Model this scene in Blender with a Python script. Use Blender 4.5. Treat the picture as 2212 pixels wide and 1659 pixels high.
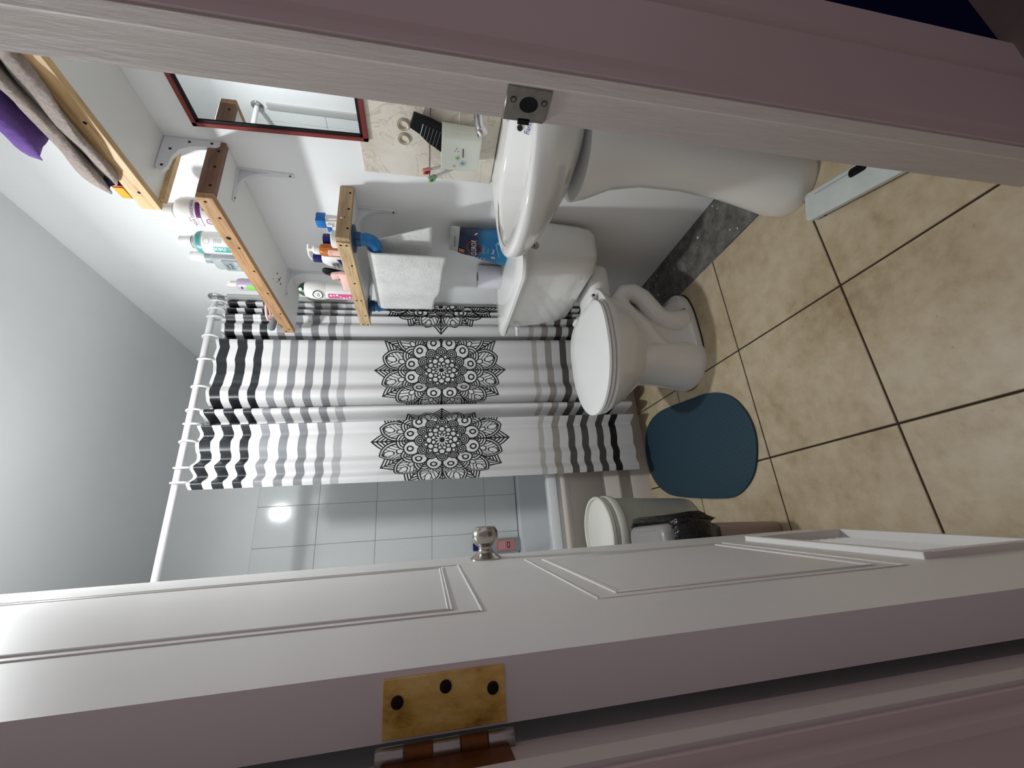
import bpy, bmesh, math, random
from mathutils import Vector, Matrix
random.seed(7)
PI = math.pi
for o in list(bpy.data.objects):
    bpy.data.objects.remove(o)
scn = bpy.context.scene
C = scn.collection

# ------------------------------------------------------------------ camera
F_PX, YAW, PITCH, ROLL = 894.74, 0.3725, 0.2021, -0.0030
fwd = Vector((math.sin(YAW) * math.cos(PITCH), math.cos(YAW) * math.cos(PITCH), -math.sin(PITCH)))
rgt = Vector((math.cos(YAW), -math.sin(YAW), 0.0))
dwn = fwd.cross(rgt)
r2 = math.cos(ROLL) * rgt + math.sin(ROLL) * dwn
d2 = -math.sin(ROLL) * rgt + math.cos(ROLL) * dwn
cam_d = bpy.data.cameras.new('camera')
cam = bpy.data.objects.new('camera', cam_d)
C.objects.link(cam)
# the phone was held so that the picture lies on its side: picture-right is downwards in the room
M = Matrix((d2, r2, -fwd)).transposed().to_4x4()
M.translation = Vector((0, 0, 1.0))
cam.matrix_world = M
cam_d.sensor_fit = 'HORIZONTAL'
cam_d.sensor_width = 36.0
cam_d.lens = F_PX / 2212 * 36.0
cam_d.clip_start = 0.01
scn.camera = cam

# ------------------------------------------------------------------ world (dim hallway light) and exposure
w = bpy.data.worlds.new('hall_ambient')
scn.world = w
w.use_nodes = True
bg = w.node_tree.nodes['Background']
bg.inputs[0].default_value = (0.188, 0.150, 0.166, 1)
bg.inputs[1].default_value = 1.0
scn.view_settings.view_transform = 'Standard'
scn.view_settings.look = 'None'
scn.view_settings.gamma = 1.0
scn.view_settings.use_curve_mapping = False
scn.view_settings.exposure = 0.20
LAMP_POS = (0.345, 1.23, 2.145)
LAMP_STRENGTH = 105.0
LAMP_WATTS = 8.6


# ------------------------------------------------------------------ small helpers
def lin(h):
    if isinstance(h, str):
        h = h.lstrip('#')
        c = [int(h[i:i + 2], 16) / 255 for i in (0, 2, 4)]
        return tuple(x / 12.92 if x <= 0.04045 else ((x + 0.055) / 1.055) ** 2.4 for x in c)
    return tuple(h)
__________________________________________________
What the task asks
Leave out the pictures and transcribe everything else exactly.

The answer
Model this scene in Blender with a Python script. Use Blender 4.5. Treat the picture as 2212 pixels wide and 1659 pixels high.
import bpy, bmesh, math, random
from mathutils import Vector, Matrix
random.seed(7)
PI = math.pi
for o in list(bpy.data.objects):
    bpy.data.objects.remove(o)
scn = bpy.context.scene
C = scn.collection

# ------------------------------------------------------------------ camera
F_PX, YAW, PITCH, ROLL = 894.74, 0.3725, 0.2021, -0.0030
fwd = Vector((math.sin(YAW) * math.cos(PITCH), math.cos(YAW) * math.cos(PITCH), -math.sin(PITCH)))
rgt = Vector((math.cos(YAW), -math.sin(YAW), 0.0))
dwn = fwd.cross(rgt)
r2 = math.cos(ROLL) * rgt + math.sin(ROLL) * dwn
d2 = -math.sin(ROLL) * rgt + math.cos(ROLL) * dwn
cam_d = bpy.data.cameras.new('camera')
cam = bpy.data.objects.new('camera', cam_d)
C.objects.link(cam)
# the phone was held so that the picture lies on its side: picture-right is downwards in the room
M = Matrix((d2, r2, -fwd)).transposed().to_4x4()
M.translation = Vector((0, 0, 1.0))
cam.matrix_world = M
cam_d.sensor_fit = 'HORIZONTAL'
cam_d.sensor_width = 36.0
cam_d.lens = F_PX / 2212 * 36.0
cam_d.clip_start = 0.01
scn.camera = cam

# ------------------------------------------------------------------ world (dim hallway light) and exposure
w = bpy.data.worlds.new('hall_ambient')
scn.world = w
w.use_nodes = True
bg = w.node_tree.nodes['Background']
bg.inputs[0].default_value = (0.188, 0.150, 0.166, 1)
bg.inputs[1].default_value = 1.0
scn.view_settings.view_transform = 'Standard'
scn.view_settings.look = 'None'
scn.view_settings.gamma = 1.0
scn.view_settings.use_curve_mapping = False
scn.view_settings.exposure = 0.20
LAMP_POS = (0.345, 1.23, 2.145)
LAMP_STRENGTH = 105.0
LAMP_WATTS = 8.6


# ------------------------------------------------------------------ small helpers
def lin(h):
    if isinstance(h, str):
        h = h.lstrip('#')
        c = [int(h[i:i + 2], 16) / 255 for i in (0, 2, 4)]
        return tuple(x / 12.92 if x <= 0.04045 else ((x + 0.055) / 1.055) ** 2.4 for x in c)
    return tuple(h)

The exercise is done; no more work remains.